Poco dopo la deposizione dell’ex presidente Mohamed Morsi, avvenuta il 3 luglio scorso, in molte città del paese i cristiani sono divenuti obiettivo dei fondamentalisti, fomentati dalle dichiarazioni di alcuni leader dei movimenti islamici. Il primo a parlare apertamente è stato Muhammad Badī, guida suprema dei fratelli musulmani, che ha incolpato il papa copto ortodosso, Teodoro II, di aver incoraggiato la partecipazione dei suoi fedeli alle proteste del 30 giugno. Poi Ayman al-Zawahiri, leader di al-Qaeda, ha accusato i cristiani di aver cospirato, assieme all’esercito e ad alcuni membri dell’ancien regime, contro l’ex presidente. «Sono stati attaccati numerosi edifici religiosi – racconta– e nella città di Sohag, gli estremisti hanno perfino issato una bandiera di al-Qaeda sulla Chiesa di San Giorgio».
La lista delle chiese colpite si è tragicamente allungata nella giornata del 14 agosto, mentre le forze armate sgomberavano i presidi pro-Morsi al Cairo. In rappresaglia per le centinaia di vittime registrate tra i sostenitori dell’ex presidente, esponenti dei fratelli musulmani si sono vendicati sui cristiani, convinti della loro connivenza con l’esercito. Sarebbero circa una trentina le chiese attaccate e Assiut è una delle diocesi maggiormente colpite dalla violenza. Gli islamisti hanno distrutto anche il monastero del Buon Pastore, diversi negozi cristiani e la libreria dell’organizzazione protestante Bible Society.

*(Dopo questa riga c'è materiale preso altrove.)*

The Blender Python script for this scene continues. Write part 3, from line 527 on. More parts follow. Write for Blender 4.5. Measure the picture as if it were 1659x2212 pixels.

Tuttavia durante gli attentati tanti musulmani si sono schierati al fianco dei copti e monsignor William coglie in questo gesto di solidarietà un segno di speranza. «Questo è il vero Egitto: cristiani e musulmani uniti», afferma il presule riferendo quanto i musulmani egiziani abbiano gradito la lettera indirizzata da Papa Francesco alla comunità islamica mondiale in occasione della fine del Ramadan.
Il vescovo fa inoltre notare come sia migliorata la situazione dei cristiani dopo la fine del governo Morsi. «Finalmente ci sentiamo di nuovo a casa - afferma – ma abbiamo ancora bisogno che tutti gli egiziani alzino la voce in nostra difesa. Altrimenti toccherà a noi pagare il prezzo della democratizzazione». Il presule critica duramente i fratelli musulmani per non aver respinto l’invito alla riconciliazione offerto dal nuovo governo. «La Fratellanza continua a desiderare uno stato islamico, ma fortunatamente la maggior parte della popolazione non è affatto d’accordo».
Monsignor William mantiene un certo ottimismo anche in merito alla nuova costituzione, sebbene il testo temporaneo varato lo scorso luglio dal presidente ad interim Adly Mansour abbia ricevuto numerose critiche da parte della comunità cristiana. «I rappresentanti delle nostre Chiese continueranno a collaborare alla stesura della nuova Carta e forse stavolta si arriverà finalmente ad una divisione tra stato e religione. Dopotutto è proprio questa mancata separazione l’origine delle nostre sofferenze».